My subjective view is that high summer with its long hot nights and abundance of resources was the season to make babies, feast, fight and play. In effect the time to partake of life. Busy, happy, healthy people have no real need for religion.

But midwinter would have been a time for reflection, with thoughts of those who have passed on, a marginal time, where the past present and future all marry together. This would have been a time when 'the soul' would need the sustenance and succor community and religion.
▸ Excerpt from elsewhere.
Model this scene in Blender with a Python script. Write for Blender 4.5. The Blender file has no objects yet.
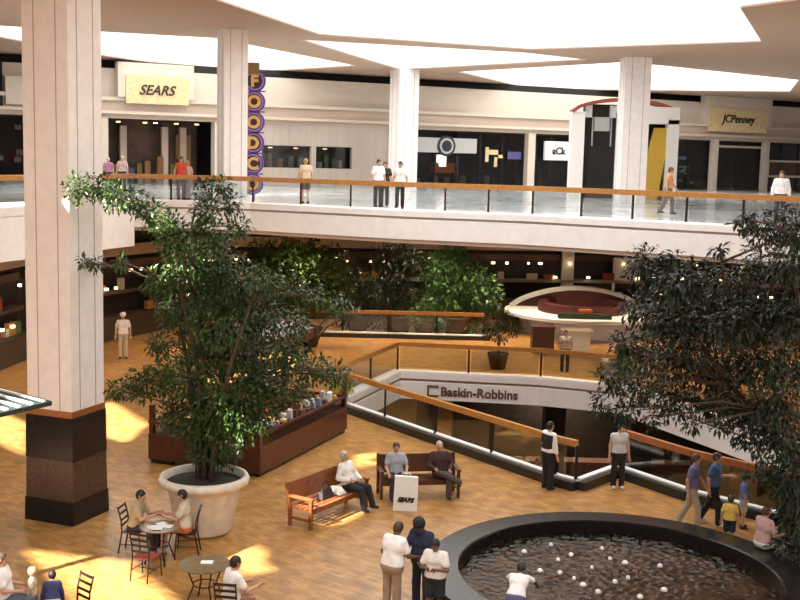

As a Scot, I know that the world associates the Scottish Hogmanay (New Year) with riotous and drunken revelry, a time of wanton excess, however, the reality is that most Scots quite dread that time of year, as it is a dark time full of pathos and melancholy ......... that's probably why most of us get pissed from Hogmanay to Burns Night ..... keep the party going.... blot out the literal and metaphorical darkness.

I feel this would have been true for many past generations who have inhabited the north and west!

>But midwinter would have been a time for reflection, with thoughts of those who have passed on, a marginal time, where the past present and future all marry together.<

Beautifully put ftc. It also occurs to me that if you're in your hut, some four and a half thousand years ago at wintertime, what the hell do you do with yourself all day for three or four months? Can't be much fun. Harvest is in, surplus stock all slaughtered, salted and hung to cure - then what? Stories around the fireside at night? Sounds good, but during the day what the hell do you do with yourself? Well, if it were me and someone came knocking on my willow-woven door one November morning saying, "Oi, Littlestone, fancy going up the road and pulling back those big old sarsens so we can finish the circle in time for summer solstice." I'd be up for it - especially if included stopping off at Old Gran Mog's place for a flagon or two and a slice of hog roast between a fresh baked crust. Sounds friggin good to me. I'd help pull a sarsen or two if there was bacon butty and a flagon of good cheer on offer - better that than an earful from the old woman day in and day out about that Hazelwood fence that still needs fixing.

Wouldn't midwinter have been the time for making babies. Then they'd be born just after the harvest and so the mothers would have plenty of food?

Basically I can't accept that one festival was 'universally' more important than others. Different areas would have had different favourites. However, I do have to take into account the importance of Lugh and still believe that harvest was among the biggest celebrations, if not the biggest.